» OBJECTIVE
Repeat, please, only the lines from the top of the data down to the line with "V3 = Vector"; include both of those lines.

++++++

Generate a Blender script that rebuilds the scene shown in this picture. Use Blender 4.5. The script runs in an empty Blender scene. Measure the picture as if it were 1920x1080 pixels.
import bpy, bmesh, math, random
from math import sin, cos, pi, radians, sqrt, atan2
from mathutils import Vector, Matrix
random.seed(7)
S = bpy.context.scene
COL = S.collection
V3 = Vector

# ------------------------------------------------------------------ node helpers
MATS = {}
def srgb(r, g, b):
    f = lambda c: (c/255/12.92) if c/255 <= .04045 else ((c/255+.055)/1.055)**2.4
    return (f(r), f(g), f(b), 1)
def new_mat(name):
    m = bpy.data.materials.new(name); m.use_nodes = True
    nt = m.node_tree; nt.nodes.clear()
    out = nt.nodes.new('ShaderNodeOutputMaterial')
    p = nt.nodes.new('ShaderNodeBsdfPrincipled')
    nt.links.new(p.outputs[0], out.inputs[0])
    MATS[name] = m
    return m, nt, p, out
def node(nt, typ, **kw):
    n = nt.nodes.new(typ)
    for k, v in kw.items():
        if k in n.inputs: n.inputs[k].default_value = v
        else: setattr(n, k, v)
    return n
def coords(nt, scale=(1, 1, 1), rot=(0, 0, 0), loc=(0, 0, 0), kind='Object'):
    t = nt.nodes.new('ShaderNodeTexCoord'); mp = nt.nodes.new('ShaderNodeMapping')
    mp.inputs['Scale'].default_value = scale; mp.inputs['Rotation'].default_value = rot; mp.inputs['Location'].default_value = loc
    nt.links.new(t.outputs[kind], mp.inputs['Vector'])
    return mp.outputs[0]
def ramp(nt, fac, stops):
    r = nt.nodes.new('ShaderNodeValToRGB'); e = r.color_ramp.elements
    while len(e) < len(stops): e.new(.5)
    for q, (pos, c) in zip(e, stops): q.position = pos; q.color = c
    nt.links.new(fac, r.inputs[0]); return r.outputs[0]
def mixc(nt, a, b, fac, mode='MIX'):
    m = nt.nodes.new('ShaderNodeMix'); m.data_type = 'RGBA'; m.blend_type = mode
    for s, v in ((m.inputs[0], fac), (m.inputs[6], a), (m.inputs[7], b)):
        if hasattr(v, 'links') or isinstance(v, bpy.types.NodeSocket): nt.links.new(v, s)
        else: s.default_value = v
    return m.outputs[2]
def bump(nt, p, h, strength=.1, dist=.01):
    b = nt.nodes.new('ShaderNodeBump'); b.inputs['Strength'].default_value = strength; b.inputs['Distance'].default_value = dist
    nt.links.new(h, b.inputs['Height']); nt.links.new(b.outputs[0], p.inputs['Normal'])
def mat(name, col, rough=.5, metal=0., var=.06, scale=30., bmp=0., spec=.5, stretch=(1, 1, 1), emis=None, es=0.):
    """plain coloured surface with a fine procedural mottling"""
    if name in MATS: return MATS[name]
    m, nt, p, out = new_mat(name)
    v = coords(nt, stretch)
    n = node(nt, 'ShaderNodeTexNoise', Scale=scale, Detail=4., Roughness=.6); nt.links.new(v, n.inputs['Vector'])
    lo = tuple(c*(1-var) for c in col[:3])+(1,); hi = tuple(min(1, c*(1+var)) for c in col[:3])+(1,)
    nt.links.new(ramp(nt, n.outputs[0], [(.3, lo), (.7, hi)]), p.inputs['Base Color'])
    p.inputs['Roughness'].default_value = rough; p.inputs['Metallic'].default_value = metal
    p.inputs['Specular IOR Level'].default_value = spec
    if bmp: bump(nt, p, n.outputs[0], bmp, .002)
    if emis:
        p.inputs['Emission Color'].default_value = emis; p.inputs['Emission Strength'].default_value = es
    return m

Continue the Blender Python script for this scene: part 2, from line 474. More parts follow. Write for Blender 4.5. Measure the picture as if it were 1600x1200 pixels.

++++++

» FINISHED ANSWER
Generate a Blender script that rebuilds the scene shown in this picture. Use Blender 4.5. The script runs in an empty Blender scene. Measure the picture as if it were 1920x1080 pixels.
import bpy, bmesh, math, random
from math import sin, cos, pi, radians, sqrt, atan2
from mathutils import Vector, Matrix
random.seed(7)
S = bpy.context.scene
COL = S.collection
V3 = Vector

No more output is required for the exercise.